John, its author – sometimes called “John the Seer” or “John the Divine,” sometimes (probably wrongly) identified with the John who wrote the Gospel and epistles – is picking up a way of writing well known in the Jewish world of the time. This way of writing was designed to correspond to, and make available, the visions and “revelations” seen by holy, prayerful people who were wrestling with the question of the divine purpose.

Revelation – the idea, and this book – are based on the ancient Jewish belief that God’s sphere of being and operation (heaven) and our sphere (earth) are not after all separated by a great gulf. They meet and merge and meld into one another in all kinds of ways. For ancient Jews, the place where this happened supremely was the temple in Jerusalem; this is not unimportant as the action proceeds. Most humans seem blind to this, only seeing the earthly side of the story. Some are aware that there is more to life, but are not quite sure what it’s all about. Ancient Jews struggled to see both sides of the story, though it was often too much of an effort.

When John was writing Revelation, the early Christian movement grew and developed momentum throughout the latter part of the first century. Still, many questions emerged. What was God doing now? What were His plans for the little churches dotted around the Mediterranean world? Where was it all going? In particular, why was God allowing followers of Jesus to suffer persecution? What line should they take when faced with the fastest growing “religion” of the time, namely, the worship of Caesar, the Roman emperor? Should they resist?

There may have been several groups of Christians in ancient Turkey, where John seems to have been based. They would have been mostly poor, meeting in one another’s homes. By contrast, people were building grand and expensive temples for Caesar and his family in various cities, eager to show Rome how loyal they were. What would Jesus Himself say about this? Did it mean that, after all, the Christians were wasting their time, following a crucified Jew rather than the one who was rather obviously the “lord of the world”?

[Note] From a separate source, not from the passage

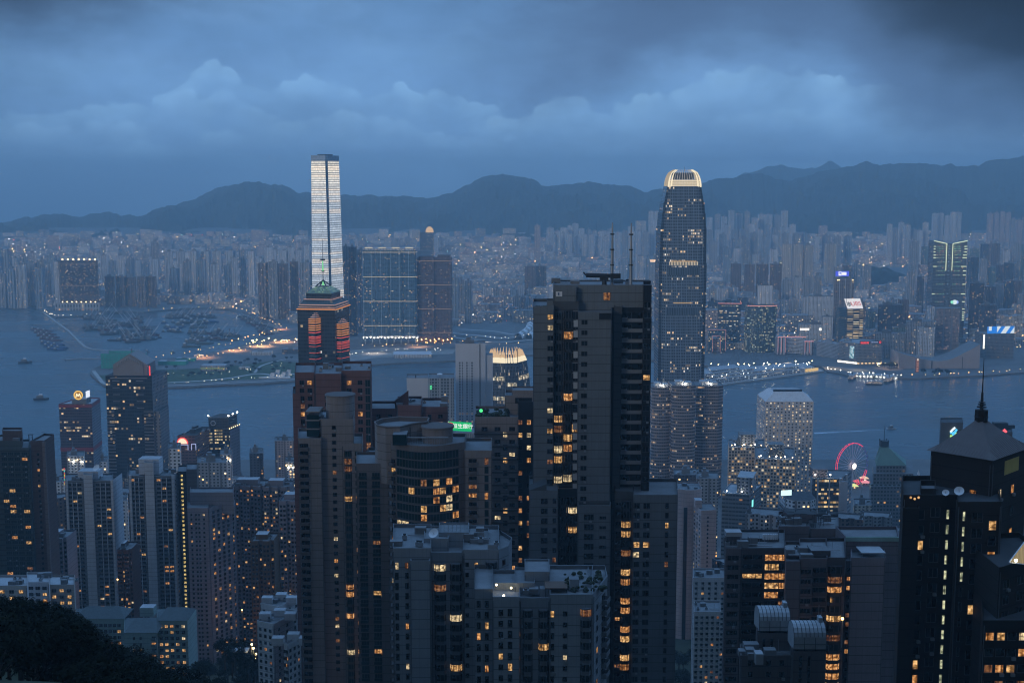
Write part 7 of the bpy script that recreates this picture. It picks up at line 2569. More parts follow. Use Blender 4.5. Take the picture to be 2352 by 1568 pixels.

As we will see through our studies, Revelation is written to say “no” to that question – and say much more besides. At its center is a fresh “revelation of Jesus the Messiah” (1:1). John, with his head and his heart full of Israel’s Scriptures, discovered on one particular occasion, as he was praying, that the curtain was pulled back. He found himself face to face with Jesus himself.

Revelation Study Suggestions:

As you begin each study, pray that God will speak to you through His Word.

Read and reread the Bible passage to be studied.

Then after your study, pray to God thanking Him for what you have learned and pray about the applications that have come to mind.